Pouco depois de 1400, essa profecia pareceu, em princípio, ousada. Como deveria ser o caminho de Lérida a Roma? Como patrocinador, o primeiro a agir foi o papa Bento XIII, um dos três papas rivais da época, que colocou o promissor compatriota sob suas asas. O valor de sua proteção, no entanto, foi irrelevante, já que foi deposto sumariamente, com seus concorrentes, pelo Concílio de Constança. O objetivo era eleger, por volta de 1417, na figura de Martinho V, da família Colonna, pertencente à alta aristocracia romana, um novo pontifex maximus que fosse reconhecido por todos. E também Alonso Borja arranjou um novo e influente protetor: Afonso V (1396-1458), rei de Aragão. Afonso V reinava não apenas sobre a metade setentrional da Península Ibérica, mas também sobre as Ilhas Baleares, a Córsega e a Sardenha. Mas o jovem monarca não estava ainda nem um pouco satisfeito com isso. Seus olhos estavam voltados com cobiça para a Itália.

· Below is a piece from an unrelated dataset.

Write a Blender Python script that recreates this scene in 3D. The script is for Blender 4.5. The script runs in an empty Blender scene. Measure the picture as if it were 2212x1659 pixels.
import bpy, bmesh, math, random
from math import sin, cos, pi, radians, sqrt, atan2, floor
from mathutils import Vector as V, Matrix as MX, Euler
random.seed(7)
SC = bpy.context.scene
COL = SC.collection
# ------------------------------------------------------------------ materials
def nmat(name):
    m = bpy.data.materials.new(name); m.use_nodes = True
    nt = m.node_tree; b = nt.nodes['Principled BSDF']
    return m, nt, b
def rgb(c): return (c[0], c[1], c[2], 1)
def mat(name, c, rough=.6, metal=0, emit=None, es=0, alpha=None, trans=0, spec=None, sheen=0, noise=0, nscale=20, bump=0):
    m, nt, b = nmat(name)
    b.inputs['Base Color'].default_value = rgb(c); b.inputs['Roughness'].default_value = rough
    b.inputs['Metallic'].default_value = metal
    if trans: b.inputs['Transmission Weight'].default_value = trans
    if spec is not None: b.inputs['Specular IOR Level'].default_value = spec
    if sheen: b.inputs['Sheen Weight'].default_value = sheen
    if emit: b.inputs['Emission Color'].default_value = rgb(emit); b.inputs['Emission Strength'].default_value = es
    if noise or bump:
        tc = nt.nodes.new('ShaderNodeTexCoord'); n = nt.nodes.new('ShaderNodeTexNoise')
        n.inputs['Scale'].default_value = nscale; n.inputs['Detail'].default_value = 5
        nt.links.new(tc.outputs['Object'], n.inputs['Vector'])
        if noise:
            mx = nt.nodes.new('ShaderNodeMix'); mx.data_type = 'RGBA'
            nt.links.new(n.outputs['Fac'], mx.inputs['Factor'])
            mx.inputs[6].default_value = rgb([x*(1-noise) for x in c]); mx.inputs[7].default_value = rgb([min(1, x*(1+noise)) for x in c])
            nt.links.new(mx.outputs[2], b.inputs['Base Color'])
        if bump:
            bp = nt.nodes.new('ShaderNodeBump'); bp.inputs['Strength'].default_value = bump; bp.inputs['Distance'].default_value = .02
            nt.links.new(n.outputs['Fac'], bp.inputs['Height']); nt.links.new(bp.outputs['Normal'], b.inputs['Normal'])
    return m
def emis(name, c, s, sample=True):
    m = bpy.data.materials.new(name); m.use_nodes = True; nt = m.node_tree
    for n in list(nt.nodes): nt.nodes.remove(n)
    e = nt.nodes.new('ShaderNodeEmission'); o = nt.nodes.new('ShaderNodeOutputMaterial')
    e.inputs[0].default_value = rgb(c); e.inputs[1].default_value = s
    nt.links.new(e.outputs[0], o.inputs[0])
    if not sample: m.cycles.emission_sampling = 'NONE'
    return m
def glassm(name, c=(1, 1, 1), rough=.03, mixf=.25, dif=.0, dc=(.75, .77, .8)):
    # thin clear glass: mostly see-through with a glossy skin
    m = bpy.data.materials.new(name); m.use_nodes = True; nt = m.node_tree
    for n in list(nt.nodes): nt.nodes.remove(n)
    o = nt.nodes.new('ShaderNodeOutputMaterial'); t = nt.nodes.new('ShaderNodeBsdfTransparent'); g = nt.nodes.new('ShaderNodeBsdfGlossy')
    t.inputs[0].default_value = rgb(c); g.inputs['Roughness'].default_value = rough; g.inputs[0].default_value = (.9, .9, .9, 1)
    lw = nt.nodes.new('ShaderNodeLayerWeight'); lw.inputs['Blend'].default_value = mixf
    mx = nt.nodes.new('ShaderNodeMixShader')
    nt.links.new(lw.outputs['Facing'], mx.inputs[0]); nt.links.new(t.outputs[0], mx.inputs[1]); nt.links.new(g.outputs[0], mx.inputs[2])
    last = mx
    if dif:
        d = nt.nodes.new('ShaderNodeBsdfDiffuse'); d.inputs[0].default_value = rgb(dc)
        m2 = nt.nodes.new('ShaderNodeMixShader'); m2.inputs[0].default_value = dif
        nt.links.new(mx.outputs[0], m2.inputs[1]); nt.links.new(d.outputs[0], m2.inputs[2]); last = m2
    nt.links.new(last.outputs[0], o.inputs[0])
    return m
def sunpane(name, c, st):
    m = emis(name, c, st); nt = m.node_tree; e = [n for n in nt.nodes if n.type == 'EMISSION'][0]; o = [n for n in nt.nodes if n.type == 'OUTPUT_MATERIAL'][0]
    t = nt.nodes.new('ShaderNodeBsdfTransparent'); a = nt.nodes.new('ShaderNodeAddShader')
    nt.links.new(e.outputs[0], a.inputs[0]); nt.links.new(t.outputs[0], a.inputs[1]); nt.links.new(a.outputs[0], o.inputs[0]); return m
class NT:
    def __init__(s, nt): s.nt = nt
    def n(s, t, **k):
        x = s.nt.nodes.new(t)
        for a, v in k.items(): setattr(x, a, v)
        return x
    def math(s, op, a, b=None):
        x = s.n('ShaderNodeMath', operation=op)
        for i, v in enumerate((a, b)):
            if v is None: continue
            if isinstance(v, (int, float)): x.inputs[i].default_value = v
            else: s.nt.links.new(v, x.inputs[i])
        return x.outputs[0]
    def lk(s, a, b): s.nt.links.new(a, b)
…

Para seus planos ambiciosos, precisava de advogados competentes como Alonso de Borja. Havia quase quatro décadas, Borja tinha colocado seus notáveis conhecimentos jurídicos inteiramente a serviço do rei. Era uma ferramenta perfeita nas mãos do monarca e chegou a atuar também nas difíceis disputas entre a Coroa de Aragão e o papado. Afonso V não via com bons olhos suspender o apoio a Bento XIII, que ignorou soberanamente a deposição pelo concílio, bem como seu sucessor Clemente VIII, sem obter amplas concessões de Roma. Nas negociações mantidas com os embaixadores enviados por Martinho V, Alonso de Borja, por meio de sua experiência, ganhou o reconhecimento também pelo lado romano.
De qualquer forma, por parte do rei, o reconhecimento era inconteste. No entanto, o amplo apoio que o homem de Xátiva passou a receber, a partir desse momento, não tinha nada de desinteressado. O fato de ter colocado seu vice-chanceler em posições de liderança dentro da Igreja assegurava ao monarca acesso a uma grande parte de seus recursos financeiros. Essa divisão de tarefas deu excelentes resultados ainda durante a administração da diocese de Maiorca por Alonso. E essa disponibilidade de dar ao rei aquilo que ele exigia qualificou-o a posições ainda mais altas. Em 1429, Alonso passou a ser bispo de Valência, ofuscando, dessa maneira, todo o sucesso que fora anteriormente alcançado pelas mais nobres ramificações de sua linhagem. Naturalmente, foi fundamental para isso a recomendação de seu senhor. Apesar dos doze anos de dedicados serviços, a sua nomeação, que fora aprovada por Martinho V, teve seu preço. Favor significa o privilégio de poder comprar, por toda parte, as regras invioláveis da clientela. Alexandre VI, posteriormente, dominará essa arte com maestria absoluta. Seu tio, no entanto, teve de pagar uma fortuna ao seu rei pelo bispado de Valência.
O fato de Martinho V ter dado sua aprovação reflete uma mudança na política da Igreja. Do ponto de vista do rei, o antipapa, que se encontrava entrincheirado na península rochosa Peníscola, tinha cumprido a sua missão. E quando Alonso de Borja comunicou-lhe a suspensão do apoio da casa real, Clemente VIII agiu da forma mais razoável possível: desistiu. Anos mais tarde, tornou-se lenda que a arte de persuasão do enviado teria contribuído para que o teimoso antipapa tomasse essa decisão. Fora de questão, no entanto, é o fato de que Alonso, como portador de uma mensagem sem margem a negociações, contribuiu, com a sua competência jurídica, para que esse ato transcorresse de forma rápida e indolor. E isso também agradou a Roma.